There’s a long list of developers who live in their own buildings, including Larry Silverstein at 30 Park Place, Harry Macklowe at 432 Park Avenue, Ziel Feldman at the Marquand and Ian Schrager at 160 Leroy. Financial arrangements vary widely — and it’s not always clear whether a distribution is taken. For some developers who bought in their own buildings at the project’s inception, the profits have been handsome.

The median sales price in Manhattan rose 25 percent between the fourth quarter of 2006 and 2018, according to data from appraisal firm Miller Samuel.
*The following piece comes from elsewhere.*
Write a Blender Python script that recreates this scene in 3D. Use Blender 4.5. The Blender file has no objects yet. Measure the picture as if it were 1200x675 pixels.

In the luxury market, the median sales price rose 88 percent during the same time. For what it’s worth, Ross, who is asking a whopping $9,064 a foot, is seeking a premium of 150 percent from the original $30 million listing price. The 8,274-square-foot pad has five bedrooms, a 42-foot living room and custom wood and marble flooring.

To take a unit as distribution, developers need approval from their limited partners. It’s not always possible to do and if they’re not taking a distribution, developers typically pay a “minimum release price,” which correlates to the value the lender has assigned to each unit, sources said. A handful of insiders may also buy the unit at cost.

Distributions happen more often with units that are most likely to grow significantly in value over several years. “It’s an investment vehicle,” said Ed Mermelstein, an attorney and founder of One and Only Holdings LLC, a real estate advisory firm.

Steve Witkoff, for example, shelled out $48 million in 2016 to buy five sponsor units at his 150 Charles Street, including a penthouse, four-bedroom, three-bedroom, two-bedroom and a studio, according to records. He sold one recently for $33 million.

Larry Silverstein paid $32.6 million for an 80th-floor penthouse at Silverstein Properties’ 30 Park Place in April 2018, records show. And in 2014, JDS Development Group’s Michael Stern paid $16 million for his condo at Walker Tower, which his firm developed with Property Markets Group. In June, Stern listed the pad for $28 million.